Signet Jewelers Limited announced on Tuesday revenues for the third quarter increased 3%, beating company expectations, as sales lifts in North America offset double-digit declines overseas. 

By region, North America sales grew 5.1% to$1.5 billion, while comparable sales declined 7.6%, reflecting higher average transaction value but a lower number of transactions - Zales


The Hamilton, Bermuda-based company reported total sales of $1.6 billion for the quarter ending October 29, up 2.9% "to unusually heightened sales", on the back of "government benefit programs and the company's strategic transformation including marketing initiatives," said the jewelry company in a statement. Same store sales were down 7.6%.

By region, North America sales grew 5.1% to $1.5 billion, while comparable sales declined 7.6%, reflecting higher average transaction value but a lower number of transactions.

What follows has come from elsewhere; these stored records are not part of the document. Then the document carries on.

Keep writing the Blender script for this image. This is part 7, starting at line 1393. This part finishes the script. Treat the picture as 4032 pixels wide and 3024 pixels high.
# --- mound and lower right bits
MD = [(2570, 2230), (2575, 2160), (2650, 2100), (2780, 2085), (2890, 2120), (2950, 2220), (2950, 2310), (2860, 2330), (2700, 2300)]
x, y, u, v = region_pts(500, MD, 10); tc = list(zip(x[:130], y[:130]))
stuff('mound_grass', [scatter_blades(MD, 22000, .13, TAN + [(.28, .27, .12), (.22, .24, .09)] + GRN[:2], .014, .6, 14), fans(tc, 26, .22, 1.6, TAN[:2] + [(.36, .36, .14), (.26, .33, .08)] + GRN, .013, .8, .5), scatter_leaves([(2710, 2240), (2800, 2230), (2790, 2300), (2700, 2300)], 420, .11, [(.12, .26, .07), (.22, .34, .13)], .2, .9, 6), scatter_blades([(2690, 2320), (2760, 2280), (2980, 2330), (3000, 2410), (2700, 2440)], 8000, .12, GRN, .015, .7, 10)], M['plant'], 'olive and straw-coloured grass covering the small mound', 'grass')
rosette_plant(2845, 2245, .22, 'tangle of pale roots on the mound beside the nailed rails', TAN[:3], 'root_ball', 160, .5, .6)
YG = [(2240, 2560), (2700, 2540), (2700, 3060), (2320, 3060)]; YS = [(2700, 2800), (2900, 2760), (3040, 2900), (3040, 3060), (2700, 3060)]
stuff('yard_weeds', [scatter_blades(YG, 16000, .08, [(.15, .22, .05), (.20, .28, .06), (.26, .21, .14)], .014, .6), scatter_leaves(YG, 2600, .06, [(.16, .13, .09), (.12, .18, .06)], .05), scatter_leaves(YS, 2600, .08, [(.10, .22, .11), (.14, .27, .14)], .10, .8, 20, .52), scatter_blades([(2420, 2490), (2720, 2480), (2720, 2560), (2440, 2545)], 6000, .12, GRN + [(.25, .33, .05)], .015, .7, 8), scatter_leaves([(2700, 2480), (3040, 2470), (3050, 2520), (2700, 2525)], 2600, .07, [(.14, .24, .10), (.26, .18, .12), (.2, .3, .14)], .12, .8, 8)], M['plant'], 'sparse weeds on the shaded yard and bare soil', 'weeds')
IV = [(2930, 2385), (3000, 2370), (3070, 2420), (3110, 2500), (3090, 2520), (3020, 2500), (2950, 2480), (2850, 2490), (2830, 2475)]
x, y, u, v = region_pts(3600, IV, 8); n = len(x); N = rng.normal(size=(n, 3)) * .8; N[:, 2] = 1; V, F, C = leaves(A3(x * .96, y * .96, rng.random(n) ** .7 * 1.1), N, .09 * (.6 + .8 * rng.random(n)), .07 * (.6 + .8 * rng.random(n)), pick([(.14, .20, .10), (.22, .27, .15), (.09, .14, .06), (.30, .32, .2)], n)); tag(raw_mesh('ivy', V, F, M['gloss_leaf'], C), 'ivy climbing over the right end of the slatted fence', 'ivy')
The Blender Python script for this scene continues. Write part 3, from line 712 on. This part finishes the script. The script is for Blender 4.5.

International sales were $95.3 million, down 21.2%.

Operating income fell to $48.4 million, compared to $106.9 million in the prior year and GAAP diluted earnings per share fell to $0.60, down from $1.45 last year.

"Our strong third quarter results exceeded guidance and evidence why we believe Signet is uniquely positioned to deliver consistent market share growth and value creation," said Virginia Drosos, chief executive officer.

"Our financial strength and flexible operating model are enabling continued strategic investments that are widening our competitive advantages. We have acquired 22.5 million new customers over the past five years, driving revenue and market share growth, and these customers are younger, more affluent and highly diverse with meaningful lifetime purchasing power. Our team's culture of innovation, agility and rigorous execution continue to drive advantage."

Looking ahead, the company said it has updated its guidance. For the year, it expects sales to sit between $7.77 and $7.84 billion with an operating income of $809 to $850 million.

"We're raising our full-year guidance with confidence in the sustainability of an annual double-digit non-GAAP operating margin, which reflects current business trends and is now inclusive of Blue Nile," said Joan Hilson, chief financial and strategy officer.

"We are entering this Holiday season with the healthiest and most consumer-inspired inventory in our history -- down 2% despite tiering up our Accessible Luxury offering and with clearance at the lowest levels since our transformation began, excluding acquisitions. Today, nearly all of our inventory is immediately available to customers whenever, wherever and however they choose to browse, shop and buy with us which is driving inventory turns nearly double pre-transformation levels."